In chicken, as in life, success has many authors. According to the most widely acknowledged origin story, celery sticks have been served with Buffalo wings since day one.

In 1939, Teressa and Frank Bellissimo purchased Anchor Bar, a watering hole in Buffalo, New York. As legend has it, when the clock struck midnight one fateful Friday in 1964, their son, Dominic, requested a meaty snack. (The Bellissimos didn't eat meat on Fridays, a relatively common practice among Roman Catholics of their era.)

Like anyone cooking for a bunch of drunk people with late-night munchies, Teressa surveyed the random foodstuffs in her kitchen and thought, Sure, I can turn this into something edible.

Due to a mail-order mix-up, Anchor Bar had surplus chicken wings. Teressa separated them into drumsticks and "flats," created an ad hoc marinade, skipped the breading and started frying. She garnished the plate with a few celery sticks left over from an antipasto platter, and thus altered the course of American history.

Today, celery and wings are recurring costars, appearing in tandem not just at casual dive bars, but also on posher menus. At Beverly Hills' swish Bazaar by José Andrés, heritage boneless Buffalo chicken wings are topped with tiny, precious celery cubes.

Why do they serve celery with wings
Elegant Buffalo wings at the SLS Bevery Hills' Bazaar by José Andrés | Photo: Greg Powers

The pairing persists because it works. Electrolyte-rich celery provides "a nice, crisp-crunchy punch that's a satisfying contrast to warm, fatty" chicken, according to nutritionist and dietician Sidney Fry. Water-packed foods like celery "are easier to digest, [because they] take less heat and energy to burn, which could be perceived as 'cooling,'" Fry adds.

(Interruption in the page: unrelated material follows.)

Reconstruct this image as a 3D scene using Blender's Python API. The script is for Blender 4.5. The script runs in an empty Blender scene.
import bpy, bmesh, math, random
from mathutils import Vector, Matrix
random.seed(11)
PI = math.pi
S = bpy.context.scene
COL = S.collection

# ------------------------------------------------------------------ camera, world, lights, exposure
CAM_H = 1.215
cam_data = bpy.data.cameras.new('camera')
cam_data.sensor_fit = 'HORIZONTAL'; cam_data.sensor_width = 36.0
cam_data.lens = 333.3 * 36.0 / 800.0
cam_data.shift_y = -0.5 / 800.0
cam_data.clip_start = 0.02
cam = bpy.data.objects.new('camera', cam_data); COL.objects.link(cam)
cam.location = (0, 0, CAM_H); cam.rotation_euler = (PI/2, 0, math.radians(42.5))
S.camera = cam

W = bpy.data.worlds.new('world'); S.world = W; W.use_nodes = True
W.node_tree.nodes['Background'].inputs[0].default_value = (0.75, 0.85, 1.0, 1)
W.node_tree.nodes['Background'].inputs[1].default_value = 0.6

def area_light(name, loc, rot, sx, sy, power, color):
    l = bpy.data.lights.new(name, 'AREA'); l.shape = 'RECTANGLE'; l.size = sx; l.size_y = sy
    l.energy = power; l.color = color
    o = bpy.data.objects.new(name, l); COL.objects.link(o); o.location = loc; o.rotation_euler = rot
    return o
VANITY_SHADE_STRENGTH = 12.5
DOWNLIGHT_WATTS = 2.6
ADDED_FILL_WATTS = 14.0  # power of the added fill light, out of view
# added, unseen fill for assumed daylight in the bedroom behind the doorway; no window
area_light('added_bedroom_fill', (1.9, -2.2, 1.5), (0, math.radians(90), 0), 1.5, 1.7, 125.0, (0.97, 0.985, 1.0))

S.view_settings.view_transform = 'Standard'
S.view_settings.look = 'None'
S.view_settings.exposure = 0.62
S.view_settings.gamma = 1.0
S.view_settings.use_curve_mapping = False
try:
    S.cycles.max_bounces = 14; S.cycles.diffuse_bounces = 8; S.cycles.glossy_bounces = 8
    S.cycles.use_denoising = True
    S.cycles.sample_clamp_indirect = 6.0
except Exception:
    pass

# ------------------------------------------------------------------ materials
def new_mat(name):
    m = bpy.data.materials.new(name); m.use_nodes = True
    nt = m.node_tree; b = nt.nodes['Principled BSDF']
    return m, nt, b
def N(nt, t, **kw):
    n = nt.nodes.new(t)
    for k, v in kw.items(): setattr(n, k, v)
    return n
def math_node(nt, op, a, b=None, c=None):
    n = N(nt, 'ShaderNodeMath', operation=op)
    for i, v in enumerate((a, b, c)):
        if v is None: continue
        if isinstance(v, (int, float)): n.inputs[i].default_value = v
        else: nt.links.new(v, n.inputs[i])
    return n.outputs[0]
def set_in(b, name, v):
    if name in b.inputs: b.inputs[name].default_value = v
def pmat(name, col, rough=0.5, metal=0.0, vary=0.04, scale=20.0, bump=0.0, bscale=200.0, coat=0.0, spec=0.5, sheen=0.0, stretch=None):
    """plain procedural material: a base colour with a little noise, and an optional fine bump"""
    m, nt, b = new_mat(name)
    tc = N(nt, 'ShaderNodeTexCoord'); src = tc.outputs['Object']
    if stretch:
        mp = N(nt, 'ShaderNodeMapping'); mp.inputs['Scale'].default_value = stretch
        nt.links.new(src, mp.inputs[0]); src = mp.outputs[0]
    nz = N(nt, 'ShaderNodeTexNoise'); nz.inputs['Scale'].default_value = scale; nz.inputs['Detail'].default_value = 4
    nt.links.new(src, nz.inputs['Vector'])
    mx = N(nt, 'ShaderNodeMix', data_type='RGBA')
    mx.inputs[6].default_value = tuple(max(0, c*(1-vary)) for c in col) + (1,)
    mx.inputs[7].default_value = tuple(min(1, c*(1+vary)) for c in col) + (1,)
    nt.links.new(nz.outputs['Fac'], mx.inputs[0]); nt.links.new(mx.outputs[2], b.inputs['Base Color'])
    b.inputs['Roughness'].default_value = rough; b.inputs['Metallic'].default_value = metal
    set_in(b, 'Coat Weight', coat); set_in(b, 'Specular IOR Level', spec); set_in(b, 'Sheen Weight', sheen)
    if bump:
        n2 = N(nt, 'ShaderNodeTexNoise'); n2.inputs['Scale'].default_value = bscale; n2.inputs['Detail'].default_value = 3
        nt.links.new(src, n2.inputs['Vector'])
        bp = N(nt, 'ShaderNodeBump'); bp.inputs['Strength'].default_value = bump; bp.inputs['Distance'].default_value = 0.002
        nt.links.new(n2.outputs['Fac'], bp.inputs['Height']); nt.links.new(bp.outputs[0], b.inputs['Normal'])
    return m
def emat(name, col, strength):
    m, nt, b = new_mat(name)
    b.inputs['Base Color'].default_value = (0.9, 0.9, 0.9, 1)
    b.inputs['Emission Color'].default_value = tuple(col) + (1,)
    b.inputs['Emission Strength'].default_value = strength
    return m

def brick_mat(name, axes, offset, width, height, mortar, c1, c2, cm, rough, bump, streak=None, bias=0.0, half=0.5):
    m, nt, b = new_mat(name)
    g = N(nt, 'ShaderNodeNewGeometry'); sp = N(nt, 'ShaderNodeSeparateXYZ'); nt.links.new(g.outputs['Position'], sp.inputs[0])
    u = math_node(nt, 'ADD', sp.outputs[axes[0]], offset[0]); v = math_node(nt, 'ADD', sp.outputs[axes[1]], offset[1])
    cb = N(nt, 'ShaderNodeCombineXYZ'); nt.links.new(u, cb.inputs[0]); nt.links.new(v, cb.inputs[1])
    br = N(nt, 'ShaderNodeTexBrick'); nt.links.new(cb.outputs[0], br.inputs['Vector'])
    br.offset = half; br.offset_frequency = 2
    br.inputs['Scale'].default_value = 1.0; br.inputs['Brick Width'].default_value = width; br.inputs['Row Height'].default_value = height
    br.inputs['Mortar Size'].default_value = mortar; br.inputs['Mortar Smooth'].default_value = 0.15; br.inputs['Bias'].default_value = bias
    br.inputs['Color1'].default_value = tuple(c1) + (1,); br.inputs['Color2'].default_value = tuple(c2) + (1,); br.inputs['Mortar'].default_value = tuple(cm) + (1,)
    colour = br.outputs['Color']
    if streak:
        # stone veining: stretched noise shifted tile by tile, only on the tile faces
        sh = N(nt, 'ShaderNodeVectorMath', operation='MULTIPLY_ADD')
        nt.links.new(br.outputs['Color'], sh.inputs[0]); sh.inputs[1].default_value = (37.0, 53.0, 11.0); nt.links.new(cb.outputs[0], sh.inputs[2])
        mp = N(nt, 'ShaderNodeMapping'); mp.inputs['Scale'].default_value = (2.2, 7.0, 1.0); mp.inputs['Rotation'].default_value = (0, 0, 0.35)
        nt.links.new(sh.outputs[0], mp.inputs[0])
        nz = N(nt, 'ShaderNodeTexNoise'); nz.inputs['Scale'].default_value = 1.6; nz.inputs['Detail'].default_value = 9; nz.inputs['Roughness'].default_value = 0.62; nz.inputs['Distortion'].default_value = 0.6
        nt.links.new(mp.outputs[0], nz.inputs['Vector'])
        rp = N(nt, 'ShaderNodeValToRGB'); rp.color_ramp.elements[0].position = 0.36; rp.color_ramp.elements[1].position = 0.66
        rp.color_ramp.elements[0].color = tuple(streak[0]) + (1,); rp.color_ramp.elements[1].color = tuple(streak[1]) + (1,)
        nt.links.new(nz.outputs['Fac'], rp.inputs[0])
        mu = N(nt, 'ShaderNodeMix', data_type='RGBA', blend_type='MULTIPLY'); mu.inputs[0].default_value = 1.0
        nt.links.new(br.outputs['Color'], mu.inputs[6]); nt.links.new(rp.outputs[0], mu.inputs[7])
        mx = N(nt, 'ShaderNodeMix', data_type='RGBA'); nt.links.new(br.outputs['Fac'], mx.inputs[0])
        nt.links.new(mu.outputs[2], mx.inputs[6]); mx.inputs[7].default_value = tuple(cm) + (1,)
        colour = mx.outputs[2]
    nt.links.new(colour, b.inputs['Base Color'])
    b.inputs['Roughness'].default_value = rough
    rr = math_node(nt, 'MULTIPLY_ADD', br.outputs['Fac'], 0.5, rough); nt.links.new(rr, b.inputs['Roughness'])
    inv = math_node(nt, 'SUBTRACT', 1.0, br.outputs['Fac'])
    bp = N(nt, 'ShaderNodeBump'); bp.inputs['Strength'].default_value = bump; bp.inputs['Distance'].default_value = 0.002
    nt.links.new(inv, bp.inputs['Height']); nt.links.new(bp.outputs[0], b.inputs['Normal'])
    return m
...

Drew Cerza, founder of the National Buffalo Wing Festival, and a man whose email signature reads "Wing King," offers a pragmatic counterpoint.

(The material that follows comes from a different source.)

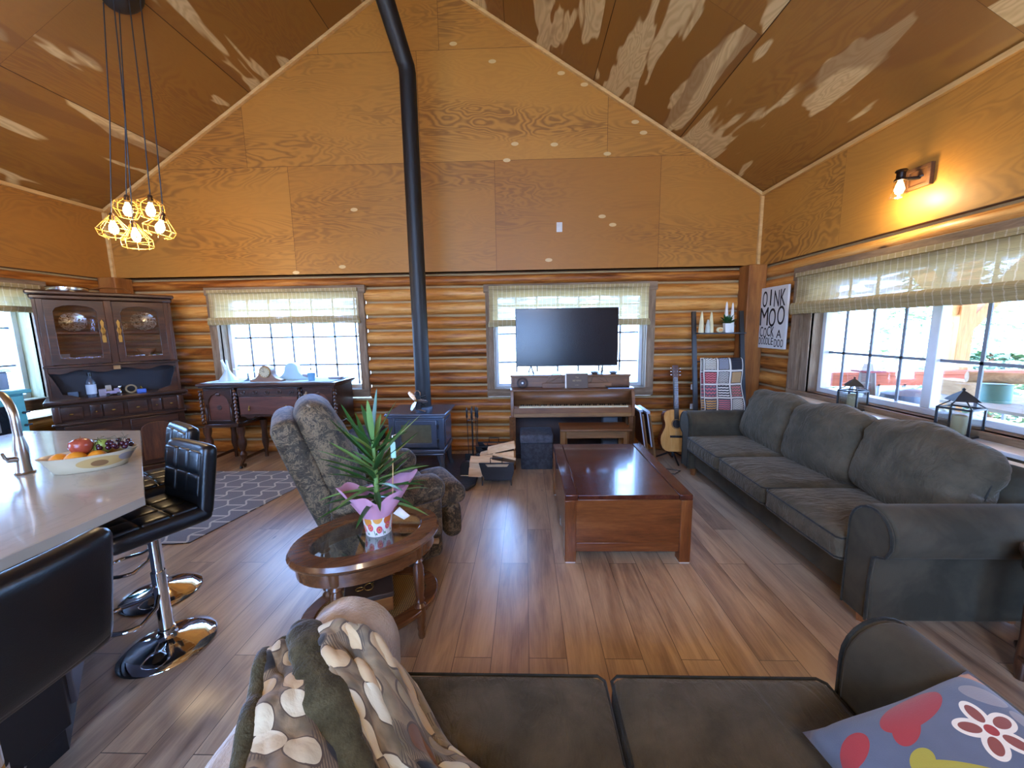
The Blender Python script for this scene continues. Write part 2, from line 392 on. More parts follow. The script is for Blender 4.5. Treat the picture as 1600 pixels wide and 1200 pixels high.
def dots_mat():
    m = NT('circle_print_throw'); uv = m.n('TexCoord').outputs['UV']
    mp = m.n('Mapping', {'Vector': uv, 'Scale': (12, 12, 1)}).outputs[0]
    vo = m.n('TexVoronoi', {'Vector': mp, 'Scale': 1, 'Randomness': .55}, voronoi_dimensions='2D')
    wob = m.ma('ADD', vo.outputs[0], m.ma('MULTIPLY', m.noise(mp, 2, 2), .06))
    ins = m.ma('LESS_THAN', wob, .43); edge = m.ma('LESS_THAN', m.ma('ABSOLUTE', m.ma('SUBTRACT', wob, .44)), .02)
    rnd = m.n('SeparateColor', {0: vo.outputs[1]}).outputs[0]
    dc = m.ramp(rnd, [(0, '#14130f'), (.27, '#c6bc9c'), (.5, '#b89e74'), (.68, '#6b4526'), (.8, '#cdc4a6'), (.92, '#8c7c5c')], 'CONSTANT')
    bg = m.ramp(m.noise(mp, .9, 3, .5, .4), [(.38, '#4f4432'), (.5, '#857152'), (.62, '#63573e')])
    st = m.ma('LESS_THAN', m.ma('PINGPONG', m.ma('MULTIPLY', m.n('SeparateXYZ', {0: mp}).outputs[0], 16), .5), .2)
    col = m.mix(m.ma('MULTIPLY', st, m.ma('GREATER_THAN', m.noise(mp, .7, 1), .52)), bg, '#4a3c2c')
    col = m.mix(ins, col, dc); col = m.mix(edge, col, '#4a3b2a')
    m.P(Base_Color=col, Roughness=.8, Sheen_Weight=.3); m.bump(m.noise(mp, 3, 3), .3, .01); return m.m
def granny():
    m = NT('granny_squares'); uv = m.n('TexCoord').outputs['UV']; mp = m.n('Mapping', {'Vector': uv, 'Scale': (3, 4, 1)}).outputs[0]
    fr = m.n('VectorMath', {0: mp}, operation='FRACTION').outputs[0]; fl = m.n('VectorMath', {0: mp}, operation='FLOOR').outputs[0]
    s = m.n('SeparateXYZ', {0: fr}); dx = m.ma('ABSOLUTE', m.ma('SUBTRACT', s.outputs[0], .5)); dy = m.ma('ABSOLUTE', m.ma('SUBTRACT', s.outputs[1], .5))
    r = m.ma('MAXIMUM', dx, dy)
    wn_ = m.n('TexWhiteNoise', {'Vector': fl}, noise_dimensions='3D'); rc = m.n('SeparateColor', {0: wn_.outputs[1]})
    c1 = m.ramp(rc.outputs[0], [(0, '#2a282e'), (.2, '#56545c'), (.38, '#7c3a38'), (.52, '#6a6450'), (.66, '#1c1a20'), (.82, '#7c7466')], 'CONSTANT')
    c2 = m.ramp(rc.outputs[1], [(0, '#d8cfc0'), (.25, '#c4656a'), (.45, '#4f7a72'), (.6, '#23222a'), (.75, '#d49a4a'), (.9, '#8f93a8')], 'CONSTANT')
    zig = m.ma('PINGPONG', m.ma('ADD', m.ma('MULTIPLY', s.outputs[1], m.ma('MULTIPLY_ADD', rc.outputs[2], 6, cc=3)), m.ma('MULTIPLY', m.ma('PINGPONG', m.ma('MULTIPLY', s.outputs[0], 4), .5), m.ma('MULTIPLY', rc.outputs[0], 2))), .5)
    col = m.mix(m.ma('GREATER_THAN', zig, .27), c1, c2); col = m.mix(m.ma('GREATER_THAN', r, .39), col, '#2b2527'); col = m.mix(m.ma('GREATER_THAN', r, .44), col, '#cfc8ba')
    m.P(Base_Color=col, Roughness=.9); m.bump(m.noise(mp, 40, 2), .5, .01); return m.m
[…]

"Let's face it, there are a couple of calories in chicken wings," Cerza laughs. "When you eat them with celery, you get to think, I'm doing something good for my body as well."

As anyone who has eyed the shopping cart of someone in the midst of a Whole30 sprint can attest, moderation is not a hallmark of the national diet. Buffalo wings and celery taste like America.